= Exercise brief =
Copy every line of the entries that includes the word "Blender".

= Exercise input =
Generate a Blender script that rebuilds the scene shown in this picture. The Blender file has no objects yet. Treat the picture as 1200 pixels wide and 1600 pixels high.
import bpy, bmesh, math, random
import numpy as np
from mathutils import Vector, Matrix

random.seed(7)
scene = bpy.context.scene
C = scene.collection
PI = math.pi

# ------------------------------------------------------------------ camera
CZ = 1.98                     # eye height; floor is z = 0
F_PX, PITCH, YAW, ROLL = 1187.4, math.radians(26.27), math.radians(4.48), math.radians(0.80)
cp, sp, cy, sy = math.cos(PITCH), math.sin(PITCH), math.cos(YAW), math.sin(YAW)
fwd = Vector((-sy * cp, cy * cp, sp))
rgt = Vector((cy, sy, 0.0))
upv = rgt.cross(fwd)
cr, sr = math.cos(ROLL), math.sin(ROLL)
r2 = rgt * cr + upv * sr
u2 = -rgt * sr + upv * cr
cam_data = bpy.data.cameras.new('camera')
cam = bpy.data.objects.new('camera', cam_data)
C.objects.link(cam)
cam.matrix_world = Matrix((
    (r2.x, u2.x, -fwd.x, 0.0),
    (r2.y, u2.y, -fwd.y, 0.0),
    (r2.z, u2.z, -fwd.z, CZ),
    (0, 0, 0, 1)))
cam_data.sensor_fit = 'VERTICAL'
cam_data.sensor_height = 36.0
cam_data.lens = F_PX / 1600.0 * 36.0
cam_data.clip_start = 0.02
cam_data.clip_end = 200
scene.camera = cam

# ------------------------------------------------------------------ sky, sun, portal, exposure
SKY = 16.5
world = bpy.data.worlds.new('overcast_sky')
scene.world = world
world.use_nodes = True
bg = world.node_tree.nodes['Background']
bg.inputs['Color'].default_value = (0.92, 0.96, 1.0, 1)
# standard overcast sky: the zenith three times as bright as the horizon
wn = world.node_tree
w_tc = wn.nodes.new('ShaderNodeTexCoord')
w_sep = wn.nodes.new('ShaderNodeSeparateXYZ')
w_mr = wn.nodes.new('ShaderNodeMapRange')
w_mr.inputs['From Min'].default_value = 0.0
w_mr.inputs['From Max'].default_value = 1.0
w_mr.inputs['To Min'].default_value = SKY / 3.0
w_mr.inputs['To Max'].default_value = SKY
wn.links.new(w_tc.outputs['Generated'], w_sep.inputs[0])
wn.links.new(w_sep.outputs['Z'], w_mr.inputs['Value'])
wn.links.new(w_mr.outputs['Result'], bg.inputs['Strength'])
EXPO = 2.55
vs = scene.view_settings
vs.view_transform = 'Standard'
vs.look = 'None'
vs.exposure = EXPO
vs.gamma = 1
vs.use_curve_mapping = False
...
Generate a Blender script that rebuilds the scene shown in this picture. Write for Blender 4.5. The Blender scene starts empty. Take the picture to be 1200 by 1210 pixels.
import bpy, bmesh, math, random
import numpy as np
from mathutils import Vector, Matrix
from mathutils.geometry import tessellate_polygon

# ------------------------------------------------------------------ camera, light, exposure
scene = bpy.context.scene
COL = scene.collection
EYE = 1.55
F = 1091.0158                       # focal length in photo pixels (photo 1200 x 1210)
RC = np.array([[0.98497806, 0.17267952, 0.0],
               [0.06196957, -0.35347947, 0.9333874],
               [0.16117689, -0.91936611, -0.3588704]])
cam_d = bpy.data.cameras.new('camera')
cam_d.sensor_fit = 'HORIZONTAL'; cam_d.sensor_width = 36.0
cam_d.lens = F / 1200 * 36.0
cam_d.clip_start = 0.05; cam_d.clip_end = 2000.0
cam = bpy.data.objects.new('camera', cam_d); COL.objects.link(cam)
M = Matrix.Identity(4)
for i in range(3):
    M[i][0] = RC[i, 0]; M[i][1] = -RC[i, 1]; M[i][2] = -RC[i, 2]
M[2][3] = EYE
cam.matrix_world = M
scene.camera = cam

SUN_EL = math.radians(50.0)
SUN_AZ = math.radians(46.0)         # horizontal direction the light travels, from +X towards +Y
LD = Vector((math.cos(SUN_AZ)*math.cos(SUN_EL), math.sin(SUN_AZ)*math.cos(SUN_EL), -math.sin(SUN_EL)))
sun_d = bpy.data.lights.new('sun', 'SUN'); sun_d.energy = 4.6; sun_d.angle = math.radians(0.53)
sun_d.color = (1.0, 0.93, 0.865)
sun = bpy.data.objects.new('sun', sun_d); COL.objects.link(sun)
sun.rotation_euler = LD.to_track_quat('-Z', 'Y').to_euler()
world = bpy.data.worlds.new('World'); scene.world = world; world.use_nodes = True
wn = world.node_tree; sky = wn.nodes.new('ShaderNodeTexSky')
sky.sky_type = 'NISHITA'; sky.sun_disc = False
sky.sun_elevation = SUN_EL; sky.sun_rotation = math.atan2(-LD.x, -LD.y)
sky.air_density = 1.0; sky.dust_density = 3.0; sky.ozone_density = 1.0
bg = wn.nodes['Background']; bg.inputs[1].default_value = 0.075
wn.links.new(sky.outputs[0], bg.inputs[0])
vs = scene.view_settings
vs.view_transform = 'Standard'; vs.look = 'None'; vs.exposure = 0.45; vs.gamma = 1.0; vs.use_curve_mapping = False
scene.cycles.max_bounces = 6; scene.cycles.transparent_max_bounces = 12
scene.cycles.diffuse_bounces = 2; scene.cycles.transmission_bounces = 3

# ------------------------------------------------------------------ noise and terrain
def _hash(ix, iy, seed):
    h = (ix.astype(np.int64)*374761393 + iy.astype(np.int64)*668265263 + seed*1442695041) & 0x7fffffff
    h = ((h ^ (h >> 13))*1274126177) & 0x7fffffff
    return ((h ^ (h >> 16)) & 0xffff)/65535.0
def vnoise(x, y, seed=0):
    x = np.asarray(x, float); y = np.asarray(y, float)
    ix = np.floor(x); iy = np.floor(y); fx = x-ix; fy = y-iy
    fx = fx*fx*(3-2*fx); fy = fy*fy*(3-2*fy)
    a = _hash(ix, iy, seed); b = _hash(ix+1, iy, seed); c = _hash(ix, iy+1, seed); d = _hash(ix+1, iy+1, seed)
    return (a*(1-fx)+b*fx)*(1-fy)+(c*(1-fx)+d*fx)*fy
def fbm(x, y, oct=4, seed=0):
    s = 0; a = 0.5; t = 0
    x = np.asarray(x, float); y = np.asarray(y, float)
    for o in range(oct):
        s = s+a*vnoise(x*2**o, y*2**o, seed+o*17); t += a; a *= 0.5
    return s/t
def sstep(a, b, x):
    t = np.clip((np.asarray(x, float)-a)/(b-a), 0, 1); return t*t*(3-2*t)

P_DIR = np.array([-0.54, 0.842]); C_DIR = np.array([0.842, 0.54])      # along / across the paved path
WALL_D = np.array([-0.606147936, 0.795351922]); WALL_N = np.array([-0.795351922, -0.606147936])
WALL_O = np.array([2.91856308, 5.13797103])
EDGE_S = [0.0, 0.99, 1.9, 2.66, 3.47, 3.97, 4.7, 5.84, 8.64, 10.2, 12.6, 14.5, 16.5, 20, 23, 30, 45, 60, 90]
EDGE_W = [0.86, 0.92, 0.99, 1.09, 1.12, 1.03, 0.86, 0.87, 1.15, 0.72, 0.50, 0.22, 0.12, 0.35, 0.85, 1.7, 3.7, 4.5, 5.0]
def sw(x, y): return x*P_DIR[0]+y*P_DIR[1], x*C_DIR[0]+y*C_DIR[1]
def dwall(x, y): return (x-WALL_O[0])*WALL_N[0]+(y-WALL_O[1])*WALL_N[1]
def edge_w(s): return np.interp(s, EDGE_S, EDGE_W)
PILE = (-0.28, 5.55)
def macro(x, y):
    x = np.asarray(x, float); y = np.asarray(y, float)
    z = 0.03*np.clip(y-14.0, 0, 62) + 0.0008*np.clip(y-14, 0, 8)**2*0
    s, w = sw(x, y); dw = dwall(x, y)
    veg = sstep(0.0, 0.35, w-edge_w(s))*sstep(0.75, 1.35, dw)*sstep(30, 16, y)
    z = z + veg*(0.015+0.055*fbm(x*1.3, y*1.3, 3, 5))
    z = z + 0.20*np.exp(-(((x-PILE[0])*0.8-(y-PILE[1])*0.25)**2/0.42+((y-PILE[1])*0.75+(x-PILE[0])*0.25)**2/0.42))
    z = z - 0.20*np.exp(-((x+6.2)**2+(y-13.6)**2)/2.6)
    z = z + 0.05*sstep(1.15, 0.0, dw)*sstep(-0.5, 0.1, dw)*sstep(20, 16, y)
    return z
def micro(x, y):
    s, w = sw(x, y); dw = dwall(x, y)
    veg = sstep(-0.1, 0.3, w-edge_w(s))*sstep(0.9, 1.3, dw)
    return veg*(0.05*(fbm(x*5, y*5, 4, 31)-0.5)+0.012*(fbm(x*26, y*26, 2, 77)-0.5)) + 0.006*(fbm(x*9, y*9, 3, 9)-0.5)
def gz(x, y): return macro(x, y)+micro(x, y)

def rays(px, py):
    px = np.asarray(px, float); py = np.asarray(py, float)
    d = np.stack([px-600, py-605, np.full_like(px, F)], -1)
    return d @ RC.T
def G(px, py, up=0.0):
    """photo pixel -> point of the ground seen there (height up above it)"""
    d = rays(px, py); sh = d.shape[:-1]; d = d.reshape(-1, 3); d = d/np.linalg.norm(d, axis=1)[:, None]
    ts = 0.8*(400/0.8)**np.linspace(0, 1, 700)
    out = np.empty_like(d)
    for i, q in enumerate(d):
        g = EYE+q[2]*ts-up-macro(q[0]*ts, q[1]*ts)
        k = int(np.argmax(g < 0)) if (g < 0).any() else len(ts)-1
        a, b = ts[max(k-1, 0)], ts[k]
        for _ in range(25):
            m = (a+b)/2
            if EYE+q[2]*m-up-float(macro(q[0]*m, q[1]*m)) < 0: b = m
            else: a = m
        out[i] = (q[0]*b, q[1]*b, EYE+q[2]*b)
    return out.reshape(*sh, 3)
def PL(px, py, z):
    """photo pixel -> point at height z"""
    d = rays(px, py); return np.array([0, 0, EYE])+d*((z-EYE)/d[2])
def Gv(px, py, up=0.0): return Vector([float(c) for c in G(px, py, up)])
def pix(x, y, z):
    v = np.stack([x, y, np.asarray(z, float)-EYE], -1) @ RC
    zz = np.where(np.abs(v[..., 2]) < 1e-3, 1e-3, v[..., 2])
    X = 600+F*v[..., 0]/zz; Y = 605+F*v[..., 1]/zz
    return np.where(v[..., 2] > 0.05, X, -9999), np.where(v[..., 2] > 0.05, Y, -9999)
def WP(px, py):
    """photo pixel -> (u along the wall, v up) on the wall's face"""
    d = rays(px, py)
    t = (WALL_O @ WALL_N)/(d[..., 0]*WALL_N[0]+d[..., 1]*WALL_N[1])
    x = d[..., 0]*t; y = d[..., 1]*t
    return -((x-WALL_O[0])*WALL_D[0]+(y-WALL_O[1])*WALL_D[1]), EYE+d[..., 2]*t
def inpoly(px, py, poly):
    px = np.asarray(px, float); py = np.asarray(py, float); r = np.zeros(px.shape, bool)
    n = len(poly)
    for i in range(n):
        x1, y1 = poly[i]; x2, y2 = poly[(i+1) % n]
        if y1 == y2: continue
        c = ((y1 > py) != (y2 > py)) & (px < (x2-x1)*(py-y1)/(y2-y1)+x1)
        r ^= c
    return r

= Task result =
Generate a Blender script that rebuilds the scene shown in this picture. The Blender file has no objects yet. Treat the picture as 1200 pixels wide and 1600 pixels high.
Generate a Blender script that rebuilds the scene shown in this picture. Write for Blender 4.5. The Blender scene starts empty. Take the picture to be 1200 by 1210 pixels.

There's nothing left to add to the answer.